• _REQUEST_
Only a number is wanted: how many lines in these records contain the word "Write"?

• _MATERIAL SHOWN_
/---

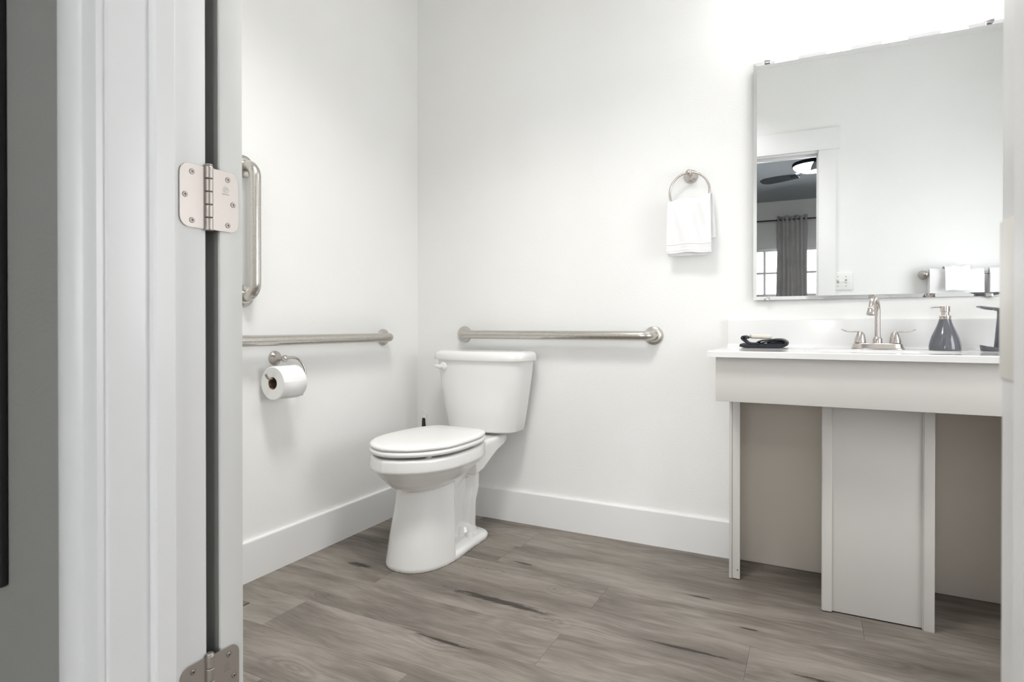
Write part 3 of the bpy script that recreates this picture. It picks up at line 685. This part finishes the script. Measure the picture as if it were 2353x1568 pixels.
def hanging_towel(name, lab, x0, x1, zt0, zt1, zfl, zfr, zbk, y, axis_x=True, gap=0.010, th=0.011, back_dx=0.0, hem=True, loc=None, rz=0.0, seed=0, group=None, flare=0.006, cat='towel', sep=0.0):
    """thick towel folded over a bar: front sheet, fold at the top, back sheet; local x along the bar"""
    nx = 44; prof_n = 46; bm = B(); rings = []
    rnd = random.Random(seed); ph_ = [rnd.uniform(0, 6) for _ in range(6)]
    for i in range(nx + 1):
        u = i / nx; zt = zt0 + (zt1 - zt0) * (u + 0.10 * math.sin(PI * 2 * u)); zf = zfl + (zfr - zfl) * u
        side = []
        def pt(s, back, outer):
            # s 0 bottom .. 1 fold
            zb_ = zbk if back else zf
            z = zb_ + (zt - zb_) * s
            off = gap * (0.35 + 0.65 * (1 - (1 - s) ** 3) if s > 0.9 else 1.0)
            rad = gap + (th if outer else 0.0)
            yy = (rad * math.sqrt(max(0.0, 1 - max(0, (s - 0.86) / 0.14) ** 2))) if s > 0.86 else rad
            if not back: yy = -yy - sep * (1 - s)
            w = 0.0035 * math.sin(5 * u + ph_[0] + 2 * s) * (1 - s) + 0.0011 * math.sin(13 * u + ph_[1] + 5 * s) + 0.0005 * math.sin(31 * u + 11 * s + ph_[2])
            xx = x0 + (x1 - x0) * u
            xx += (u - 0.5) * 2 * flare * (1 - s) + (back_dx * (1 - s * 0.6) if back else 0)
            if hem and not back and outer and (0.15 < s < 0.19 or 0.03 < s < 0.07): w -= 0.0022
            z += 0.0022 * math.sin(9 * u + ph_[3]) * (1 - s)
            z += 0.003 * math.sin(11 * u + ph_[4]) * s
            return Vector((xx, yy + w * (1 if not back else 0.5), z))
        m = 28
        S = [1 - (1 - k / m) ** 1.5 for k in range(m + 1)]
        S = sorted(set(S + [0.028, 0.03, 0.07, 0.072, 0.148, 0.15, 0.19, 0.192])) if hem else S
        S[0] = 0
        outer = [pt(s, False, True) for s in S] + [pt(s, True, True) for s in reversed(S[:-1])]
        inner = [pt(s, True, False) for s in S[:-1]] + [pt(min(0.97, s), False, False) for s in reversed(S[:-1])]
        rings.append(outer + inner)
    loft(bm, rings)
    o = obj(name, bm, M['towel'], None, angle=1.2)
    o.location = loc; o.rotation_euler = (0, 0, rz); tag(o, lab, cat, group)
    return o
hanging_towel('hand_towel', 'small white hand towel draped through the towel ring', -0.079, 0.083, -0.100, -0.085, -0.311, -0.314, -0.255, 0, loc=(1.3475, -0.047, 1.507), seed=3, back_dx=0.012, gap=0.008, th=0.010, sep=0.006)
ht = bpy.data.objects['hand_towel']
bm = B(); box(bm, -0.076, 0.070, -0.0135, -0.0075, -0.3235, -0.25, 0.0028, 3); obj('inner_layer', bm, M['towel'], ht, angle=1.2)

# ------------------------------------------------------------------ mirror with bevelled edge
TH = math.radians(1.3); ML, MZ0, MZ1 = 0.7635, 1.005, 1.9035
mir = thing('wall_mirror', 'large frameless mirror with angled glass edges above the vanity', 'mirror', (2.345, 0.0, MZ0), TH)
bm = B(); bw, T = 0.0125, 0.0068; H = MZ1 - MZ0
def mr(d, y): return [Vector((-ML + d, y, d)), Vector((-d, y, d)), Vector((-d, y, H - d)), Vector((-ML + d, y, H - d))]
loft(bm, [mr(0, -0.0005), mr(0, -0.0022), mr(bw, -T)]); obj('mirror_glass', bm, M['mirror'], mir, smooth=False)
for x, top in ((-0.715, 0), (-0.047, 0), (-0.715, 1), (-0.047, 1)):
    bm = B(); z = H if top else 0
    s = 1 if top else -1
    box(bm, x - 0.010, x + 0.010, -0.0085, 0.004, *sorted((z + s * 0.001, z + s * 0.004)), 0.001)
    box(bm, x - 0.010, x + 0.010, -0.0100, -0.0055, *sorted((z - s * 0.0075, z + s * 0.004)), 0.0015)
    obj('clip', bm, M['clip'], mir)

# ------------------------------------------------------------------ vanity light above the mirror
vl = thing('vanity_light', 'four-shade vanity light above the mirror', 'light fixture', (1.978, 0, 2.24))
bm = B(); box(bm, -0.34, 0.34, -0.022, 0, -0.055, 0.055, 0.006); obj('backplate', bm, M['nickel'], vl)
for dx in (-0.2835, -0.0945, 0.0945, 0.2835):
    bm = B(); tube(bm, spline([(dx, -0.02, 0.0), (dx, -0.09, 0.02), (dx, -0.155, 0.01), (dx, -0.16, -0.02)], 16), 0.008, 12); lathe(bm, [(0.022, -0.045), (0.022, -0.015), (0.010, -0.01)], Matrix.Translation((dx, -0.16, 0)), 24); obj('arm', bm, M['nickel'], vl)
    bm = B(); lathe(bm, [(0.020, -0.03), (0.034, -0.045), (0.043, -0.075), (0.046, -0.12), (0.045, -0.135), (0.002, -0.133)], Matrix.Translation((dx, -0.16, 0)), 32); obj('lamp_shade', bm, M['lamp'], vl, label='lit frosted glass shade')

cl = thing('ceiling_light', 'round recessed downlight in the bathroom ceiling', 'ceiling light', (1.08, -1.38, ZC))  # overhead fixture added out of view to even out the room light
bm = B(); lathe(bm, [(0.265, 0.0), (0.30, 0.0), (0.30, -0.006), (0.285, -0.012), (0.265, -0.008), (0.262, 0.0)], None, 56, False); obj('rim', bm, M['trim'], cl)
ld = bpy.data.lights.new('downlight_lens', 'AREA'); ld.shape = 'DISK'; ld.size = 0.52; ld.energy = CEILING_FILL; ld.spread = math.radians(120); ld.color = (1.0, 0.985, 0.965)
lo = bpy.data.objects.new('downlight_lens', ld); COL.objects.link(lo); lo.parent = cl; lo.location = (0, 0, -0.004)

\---
/---

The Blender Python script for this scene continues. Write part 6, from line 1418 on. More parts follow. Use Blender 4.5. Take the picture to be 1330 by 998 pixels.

\---

• _FINISHED TASK_
2